Another key EPA enforcement official set to retire
Date: 25-Jul-02
Country: USA
Author: Chris Baltimore
Sylvia Lowrance, EPA's principal deputy assistant administrator for Enforcement and Compliance Assurance, will retire in the near future, an EPA spokesman said.
Lowrance helped oversee Clinton-era lawsuits filed in 1999 against nine U.S. utilities to force them to install expensive pollution-reduction equipment at aging coal-fired power plants. One case has been settled out of court.
Environmental groups are concerned that the lawsuits might be dropped by the Bush administration, which last month proposed to relax air pollution rules for aging plants. Under a Clinton-era rule known as "new source review," such plants had to install expensive anti-pollution devices when they made major renovations or expansions.
Utilities contend that the regulation is too costly and drives up the price of electricity.
Environmentalists say the regulation is needed to protect the public health from emissions of smog, acid rain and soot.
Lowrance, an EPA employee for more than two decades, declined to comment on her future plans.
Her low-key departure will come on the heels of the resignation of Eric Schaeffer, another high-ranking enforcement official who left in March to protest what he called the Bush administration's lax enforcement of emission cases.
Schaeffer, in an interview with Reuters, refused to comment on the motives behind his former boss' departure. He did speculate that her action will hurt the progress of the enforcement cases.
"Especially now, with enforcement under the gun inside the administration, it's going to leave a hole," he said. "I'm sure (EPA) staff feel that way."
EPA spokesman Joe Martyak said Lowrance's departure was not connected to the agency's high-profile enforcement cases. He also criticized Schaeffer's interpretation of what Lowrance's departure will mean.
"With all due respect ... Eric Schaeffer doesn't know what he's talking about," Martyak said. "Just because (he) worked in that department does not make him mister know-it-all about everything that goes on" there, he said.

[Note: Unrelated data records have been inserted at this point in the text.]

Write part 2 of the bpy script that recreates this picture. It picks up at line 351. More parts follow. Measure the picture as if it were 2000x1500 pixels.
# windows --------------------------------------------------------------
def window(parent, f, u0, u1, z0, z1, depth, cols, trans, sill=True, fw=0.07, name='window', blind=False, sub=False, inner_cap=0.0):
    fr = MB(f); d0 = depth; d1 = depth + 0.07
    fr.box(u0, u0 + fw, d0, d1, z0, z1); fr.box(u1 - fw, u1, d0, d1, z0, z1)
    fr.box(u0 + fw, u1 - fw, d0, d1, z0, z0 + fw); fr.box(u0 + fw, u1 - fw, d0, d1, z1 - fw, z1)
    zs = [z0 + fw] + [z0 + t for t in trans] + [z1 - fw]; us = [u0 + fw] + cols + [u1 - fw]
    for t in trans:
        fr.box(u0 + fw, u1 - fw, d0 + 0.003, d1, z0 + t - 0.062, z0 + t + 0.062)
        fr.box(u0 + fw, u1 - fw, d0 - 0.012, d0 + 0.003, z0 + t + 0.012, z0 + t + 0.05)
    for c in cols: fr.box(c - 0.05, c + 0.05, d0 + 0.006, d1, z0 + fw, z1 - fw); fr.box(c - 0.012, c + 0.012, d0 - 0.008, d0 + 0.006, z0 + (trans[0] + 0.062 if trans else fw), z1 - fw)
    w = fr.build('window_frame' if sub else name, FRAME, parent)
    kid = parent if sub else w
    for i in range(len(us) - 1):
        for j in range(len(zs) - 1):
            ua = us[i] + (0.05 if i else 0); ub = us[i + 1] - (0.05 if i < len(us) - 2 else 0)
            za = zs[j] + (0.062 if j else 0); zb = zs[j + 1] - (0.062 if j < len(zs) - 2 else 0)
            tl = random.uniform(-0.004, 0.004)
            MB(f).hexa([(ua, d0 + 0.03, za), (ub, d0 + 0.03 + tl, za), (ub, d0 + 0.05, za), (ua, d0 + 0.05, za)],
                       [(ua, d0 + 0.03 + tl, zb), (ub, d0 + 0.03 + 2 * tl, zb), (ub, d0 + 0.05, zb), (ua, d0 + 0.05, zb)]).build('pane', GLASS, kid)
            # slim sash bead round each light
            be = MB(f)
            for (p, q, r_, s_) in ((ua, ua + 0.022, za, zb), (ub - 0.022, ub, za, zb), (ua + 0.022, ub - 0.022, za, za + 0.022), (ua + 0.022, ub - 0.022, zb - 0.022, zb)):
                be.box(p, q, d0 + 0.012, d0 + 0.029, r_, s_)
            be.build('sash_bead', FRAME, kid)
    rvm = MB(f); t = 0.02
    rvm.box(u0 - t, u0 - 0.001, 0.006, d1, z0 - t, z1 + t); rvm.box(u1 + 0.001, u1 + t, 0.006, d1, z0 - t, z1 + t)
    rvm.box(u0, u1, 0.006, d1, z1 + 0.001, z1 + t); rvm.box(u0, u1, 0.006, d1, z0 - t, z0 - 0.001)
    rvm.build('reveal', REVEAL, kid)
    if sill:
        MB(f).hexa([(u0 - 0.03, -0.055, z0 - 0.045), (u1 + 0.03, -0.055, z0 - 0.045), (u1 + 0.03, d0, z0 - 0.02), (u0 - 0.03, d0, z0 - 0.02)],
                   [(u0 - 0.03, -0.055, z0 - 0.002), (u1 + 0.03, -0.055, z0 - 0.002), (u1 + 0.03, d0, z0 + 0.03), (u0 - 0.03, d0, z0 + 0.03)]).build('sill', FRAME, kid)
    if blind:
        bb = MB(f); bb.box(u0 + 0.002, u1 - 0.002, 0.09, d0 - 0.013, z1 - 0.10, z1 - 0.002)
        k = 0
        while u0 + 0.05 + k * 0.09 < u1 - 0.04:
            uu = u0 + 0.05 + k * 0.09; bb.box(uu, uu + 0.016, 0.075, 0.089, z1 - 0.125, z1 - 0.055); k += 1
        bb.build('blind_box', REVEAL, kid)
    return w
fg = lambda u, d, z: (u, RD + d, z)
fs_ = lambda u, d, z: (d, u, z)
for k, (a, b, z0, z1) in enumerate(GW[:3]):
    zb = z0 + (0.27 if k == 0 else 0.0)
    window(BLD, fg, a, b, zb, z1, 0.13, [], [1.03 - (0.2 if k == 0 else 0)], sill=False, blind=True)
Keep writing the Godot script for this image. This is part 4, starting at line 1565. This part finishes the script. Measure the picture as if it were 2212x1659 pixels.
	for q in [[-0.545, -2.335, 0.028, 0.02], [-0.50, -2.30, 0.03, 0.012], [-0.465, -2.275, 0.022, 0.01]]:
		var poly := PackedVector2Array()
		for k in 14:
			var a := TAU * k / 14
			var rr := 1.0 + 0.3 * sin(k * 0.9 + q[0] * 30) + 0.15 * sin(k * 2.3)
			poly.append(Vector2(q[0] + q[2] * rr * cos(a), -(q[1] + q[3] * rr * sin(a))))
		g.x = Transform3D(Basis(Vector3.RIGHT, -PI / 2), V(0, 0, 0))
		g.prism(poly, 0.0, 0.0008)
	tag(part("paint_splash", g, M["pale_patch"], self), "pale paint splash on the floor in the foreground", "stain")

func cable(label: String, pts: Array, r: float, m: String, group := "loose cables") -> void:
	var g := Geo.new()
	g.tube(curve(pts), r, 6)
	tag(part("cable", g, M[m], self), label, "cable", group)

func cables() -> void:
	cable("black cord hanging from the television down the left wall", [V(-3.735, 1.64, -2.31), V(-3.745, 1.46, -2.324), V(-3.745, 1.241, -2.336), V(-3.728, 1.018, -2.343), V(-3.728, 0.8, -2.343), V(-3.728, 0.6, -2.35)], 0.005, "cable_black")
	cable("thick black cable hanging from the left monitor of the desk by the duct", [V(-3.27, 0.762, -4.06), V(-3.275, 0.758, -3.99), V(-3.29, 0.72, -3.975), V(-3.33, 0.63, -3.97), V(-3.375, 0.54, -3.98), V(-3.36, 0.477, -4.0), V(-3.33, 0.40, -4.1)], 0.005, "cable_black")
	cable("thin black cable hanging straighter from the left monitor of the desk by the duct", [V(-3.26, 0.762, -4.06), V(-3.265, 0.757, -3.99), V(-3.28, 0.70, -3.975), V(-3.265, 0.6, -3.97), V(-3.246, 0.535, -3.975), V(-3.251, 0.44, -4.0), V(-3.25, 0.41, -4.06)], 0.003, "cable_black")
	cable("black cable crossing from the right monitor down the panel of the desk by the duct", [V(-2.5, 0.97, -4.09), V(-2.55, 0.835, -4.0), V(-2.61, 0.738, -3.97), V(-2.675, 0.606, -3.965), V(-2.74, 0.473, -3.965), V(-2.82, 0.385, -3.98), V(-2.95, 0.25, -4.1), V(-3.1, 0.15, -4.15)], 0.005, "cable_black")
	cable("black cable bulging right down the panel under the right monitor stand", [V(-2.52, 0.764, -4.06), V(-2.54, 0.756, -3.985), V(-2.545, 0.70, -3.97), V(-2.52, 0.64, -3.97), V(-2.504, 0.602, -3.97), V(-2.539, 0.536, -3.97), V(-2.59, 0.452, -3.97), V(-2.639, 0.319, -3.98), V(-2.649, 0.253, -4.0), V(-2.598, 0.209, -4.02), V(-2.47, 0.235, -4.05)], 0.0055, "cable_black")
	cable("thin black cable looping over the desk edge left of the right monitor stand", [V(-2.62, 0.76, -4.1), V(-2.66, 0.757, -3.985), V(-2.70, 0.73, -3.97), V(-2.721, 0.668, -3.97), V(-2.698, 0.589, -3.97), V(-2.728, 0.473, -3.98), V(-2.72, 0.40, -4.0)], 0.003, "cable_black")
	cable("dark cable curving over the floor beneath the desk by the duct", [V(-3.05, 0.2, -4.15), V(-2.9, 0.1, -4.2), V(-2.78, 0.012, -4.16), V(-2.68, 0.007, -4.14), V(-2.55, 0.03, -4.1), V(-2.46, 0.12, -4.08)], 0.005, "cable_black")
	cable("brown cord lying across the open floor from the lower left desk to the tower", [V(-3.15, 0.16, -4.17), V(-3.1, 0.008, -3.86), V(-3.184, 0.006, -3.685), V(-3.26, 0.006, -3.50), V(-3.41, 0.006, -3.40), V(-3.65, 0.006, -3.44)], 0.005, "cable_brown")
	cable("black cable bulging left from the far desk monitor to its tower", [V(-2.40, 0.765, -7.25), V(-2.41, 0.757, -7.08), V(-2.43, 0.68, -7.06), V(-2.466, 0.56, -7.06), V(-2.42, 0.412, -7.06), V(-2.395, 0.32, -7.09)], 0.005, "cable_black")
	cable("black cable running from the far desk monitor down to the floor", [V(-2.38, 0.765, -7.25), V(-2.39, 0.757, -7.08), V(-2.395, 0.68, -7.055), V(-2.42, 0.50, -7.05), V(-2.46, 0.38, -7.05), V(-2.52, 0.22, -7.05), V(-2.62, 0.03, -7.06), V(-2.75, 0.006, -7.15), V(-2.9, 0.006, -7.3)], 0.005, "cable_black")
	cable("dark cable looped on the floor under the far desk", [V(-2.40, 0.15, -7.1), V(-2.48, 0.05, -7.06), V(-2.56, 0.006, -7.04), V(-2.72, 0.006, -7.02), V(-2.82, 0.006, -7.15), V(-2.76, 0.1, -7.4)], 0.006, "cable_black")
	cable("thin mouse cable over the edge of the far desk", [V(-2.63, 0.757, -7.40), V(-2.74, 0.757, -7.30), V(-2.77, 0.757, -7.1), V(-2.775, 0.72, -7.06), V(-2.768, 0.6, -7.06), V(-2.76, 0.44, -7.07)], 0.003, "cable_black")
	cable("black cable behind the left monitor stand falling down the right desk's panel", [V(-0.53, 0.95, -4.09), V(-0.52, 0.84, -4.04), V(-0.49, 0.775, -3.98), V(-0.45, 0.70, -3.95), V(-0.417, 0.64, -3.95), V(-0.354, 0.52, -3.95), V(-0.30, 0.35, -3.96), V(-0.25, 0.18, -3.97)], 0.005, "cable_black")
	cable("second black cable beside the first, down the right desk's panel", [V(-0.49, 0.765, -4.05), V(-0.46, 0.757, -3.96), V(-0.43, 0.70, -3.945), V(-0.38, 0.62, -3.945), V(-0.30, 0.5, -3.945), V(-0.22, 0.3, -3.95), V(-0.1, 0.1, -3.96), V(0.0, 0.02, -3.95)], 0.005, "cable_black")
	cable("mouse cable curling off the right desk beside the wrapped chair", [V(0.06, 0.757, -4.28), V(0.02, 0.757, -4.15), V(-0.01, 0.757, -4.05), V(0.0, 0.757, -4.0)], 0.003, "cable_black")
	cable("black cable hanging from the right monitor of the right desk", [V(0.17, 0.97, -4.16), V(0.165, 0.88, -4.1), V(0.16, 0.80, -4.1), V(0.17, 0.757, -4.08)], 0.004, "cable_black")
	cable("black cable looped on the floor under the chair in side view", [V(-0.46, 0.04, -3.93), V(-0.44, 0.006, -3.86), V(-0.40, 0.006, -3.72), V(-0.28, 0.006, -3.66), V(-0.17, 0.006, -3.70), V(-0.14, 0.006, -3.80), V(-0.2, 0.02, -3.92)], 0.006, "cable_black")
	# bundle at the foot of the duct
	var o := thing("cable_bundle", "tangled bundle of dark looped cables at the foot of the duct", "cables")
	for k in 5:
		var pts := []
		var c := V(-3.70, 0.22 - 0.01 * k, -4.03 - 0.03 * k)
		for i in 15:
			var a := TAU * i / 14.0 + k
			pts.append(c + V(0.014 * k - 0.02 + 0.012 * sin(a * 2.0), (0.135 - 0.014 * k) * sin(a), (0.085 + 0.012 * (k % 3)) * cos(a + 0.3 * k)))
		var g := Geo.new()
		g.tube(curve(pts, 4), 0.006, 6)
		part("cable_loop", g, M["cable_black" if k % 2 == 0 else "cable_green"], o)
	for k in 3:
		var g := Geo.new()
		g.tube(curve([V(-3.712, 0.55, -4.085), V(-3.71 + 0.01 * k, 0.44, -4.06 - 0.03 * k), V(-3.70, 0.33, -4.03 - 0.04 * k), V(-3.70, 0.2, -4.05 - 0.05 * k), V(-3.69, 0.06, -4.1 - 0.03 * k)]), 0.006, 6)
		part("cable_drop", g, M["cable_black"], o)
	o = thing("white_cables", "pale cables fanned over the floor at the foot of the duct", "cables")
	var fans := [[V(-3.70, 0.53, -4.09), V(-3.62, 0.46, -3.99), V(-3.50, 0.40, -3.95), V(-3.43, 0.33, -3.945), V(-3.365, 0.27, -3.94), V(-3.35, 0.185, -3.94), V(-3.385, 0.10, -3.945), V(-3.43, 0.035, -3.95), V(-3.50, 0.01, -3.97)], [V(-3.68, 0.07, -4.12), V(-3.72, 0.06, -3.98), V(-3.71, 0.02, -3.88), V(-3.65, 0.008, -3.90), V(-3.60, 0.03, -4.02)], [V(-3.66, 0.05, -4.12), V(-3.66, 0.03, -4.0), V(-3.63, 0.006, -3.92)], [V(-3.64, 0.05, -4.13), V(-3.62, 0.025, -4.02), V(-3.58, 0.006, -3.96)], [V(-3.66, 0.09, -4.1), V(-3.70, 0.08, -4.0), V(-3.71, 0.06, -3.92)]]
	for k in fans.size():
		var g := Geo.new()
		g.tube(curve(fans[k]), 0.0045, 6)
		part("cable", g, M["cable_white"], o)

Phyllis Harris, tapped to replace Lowrance on an interim basis, has experience in EPA enforcement actions, Martyak said.
Harris will head the EPA enforcement effort while a Senate committee considers the confirmation of former New Jersey gaming industry official John Peter Suarez as an assistant administrator, Martyak said.
Hanging in the balance are several lawsuits filed three years ago against Midwest and Southern utilities that operate dirty, coal-fired power plants.
Another case is pending against the Tennessee Valley Authority, the nation's largest public power producer. The 11th U.S. Circuit Court of Appeals in late June ordered the TVA case put on hold until the end of August to allow mediation talks.
Lowrance's departure "will be a real setback for the Clean Air Act because she has been one of the champions trying to enforce it," said Frank O'Donnell at the Clean Air Trust.
Lowrance took the hard-line stance toward enforcement set by Clinton-era EPA chief Carol Browner, said Frank Maisano, a spokesman for the Electric Reliability Coordinating Council, which represents some U.S. utilities.
"Clearly we just didn't see eye to eye," Maisano said. Utilities have complained that current rules stifle their ability to build new plants and perform routine maintenance.